Trois ans plus tard, et après avoir refusé de participer à l’élection présidentielle, le même Gbagbo appelle au boycott du scrutin. Le "boycott actif" prend un caractère insurrectionnel. Des édifices publics incendiés, des agents des forces de l’ordre tués ou blessés...
Le 24 décembre 1999, la Côte d’Ivoire connaît son premier coup d’Etat. Surprise : Laurent Gbagbo, qui a toujours refusé d’entrer dans le gouvernement d’un régime démocratiquement élu, accepte d’être aux côtés des putschistes. Les ministres FPI co-animent le gouvernement du général Robert Gueï jusqu’aux élections de 2000.
En octobre 2000, Koudou, le "père de la démocratie ivoirienne", ravit le pouvoir du général putschiste. Dans quelles conditions ? En appelant derechef ses partisans à descendre dans les rues.

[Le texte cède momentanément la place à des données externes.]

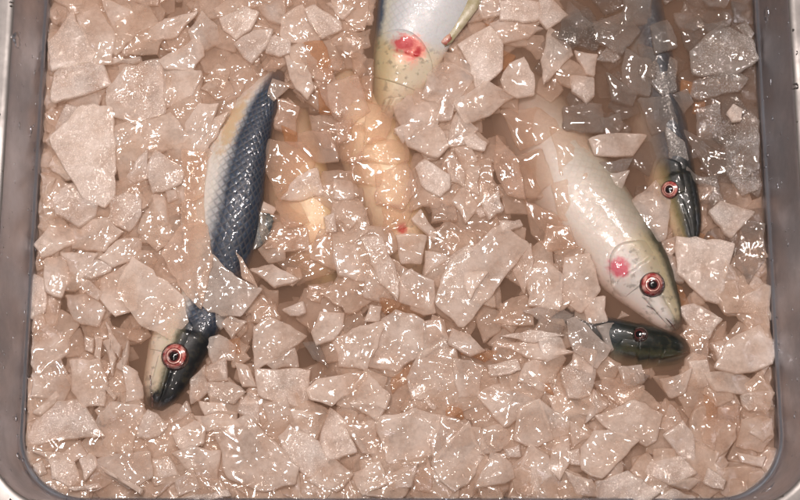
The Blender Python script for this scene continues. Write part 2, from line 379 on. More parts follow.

La marche fait des dizaines de morts (découverte du charnier de Yopougon).
Avec le psychanalyste Sigmund Freud, on sait que l’Homme tient de son enfance les caractères de sa personnalité adulte. En somme, nous sommes notre passé. Notre passé nous suit comme notre ombre. « L’enfant est le père de l’Homme », dit Wordsworth. Le comportement de l’adulte est fonction de ce qu’a été son enfance.
Inutile de chercher de midi à quatorze heures : le destin de Laurent Gbagbo est tracé par son enfance tumultueuse et son parcours politique chaotique. Du point de vue de la psychologie, tout indique qu’il se sent mieux dans les fers (en prison). C’est un homme violent de caractère, qui aime se faire humilier. Rustre dans son comportement, aucune finesse dans son langage. Belliqueux dans l’âme, il aime le sang, la guerre. Rien d’étonnant si des milliers d’Ivoiriens sont tués sous sa présidence.
Sous le mandat Gbagbo, la Côte d’Ivoire a connu deux guerres. Le pays aurait pu faire l’économie de la partition, si le natif de Mama avait accepté de négocier avec les insurgés, aux premières heures du 19 septembre 2002. « Entrer en négociation avec des assaillants pour leur demander de déposer les armes, c’est déjà les reconnaître, les légitimer […]. Je ne peux pas accepter cela », message à la nation, 8 octobre 2002.
Ce conflit de 28 jours a fait plus de morts en zone gouvernementale qu’il n’en a fait en territoires assiégés. Assassinats gratuits (escadrons de la mort), journalistes tués (Jean Hélène, Guy André Kieffer,…), des dizaines de jeunes gens conduits à la mort ou handicapés à vie dans des marches insensées, orchestrées par l’activiste Blé Goudé.
Et s’il avait accepté sa défaite à la présidentielle de novembre 2010 ? L’historien serait entré dans l’Histoire. Aimant les histoires, il s’est battu contre tous. Résultat : environ 3 000 morts. Une attitude aux antipodes de son discours de prestation de serment, dans l’après-midi du 26 octobre 2000, devant les diplomates et les représentants des corps constitués : « Je veux lutter contre l’idée qui veut que l’on n’organise pas des élections de peur de les perdre. Les grands pays développés sont développés parce que, chez eux, ils organisent des élections et ils les perdent ».
Autre contraste : « Ce que la démocratie apporte de nouveau et de supérieur à tous les régimes qui l’ont précédée, c’est que dans le système de la démocratie, on peut quitter le pouvoir sans mourir. Et on peut accéder au pouvoir sans tuer », message du 8 octobre 2002. Le fils de Marguerite Gado est entré dans l’Histoire, mais de mauvaise manière. Puisqu’il est le premier Ivoirien et le premier ancien chef d’Etat au monde à être livré à la CPI.
Accomplissement des prophéties de Blaise Compaoré et d’Alassane Ouattara. « Gbagbo finira devant la CPI », disait le président du Faso, en 2002. Févier dernier, reclus à l’hôtel du Golf, le leader du Rassemblement des républicains (RDR) prophétisait : « Gbagbo tombera comme un fruit pourri ».
Triste point de chute pour un homme maudit. Une fin de règne honteuse que les pasteurs, prophètes de malheurs, n’ont pas prédite pour l’ancien député de Ouragahio. Justice pour ses nombreuses victimes.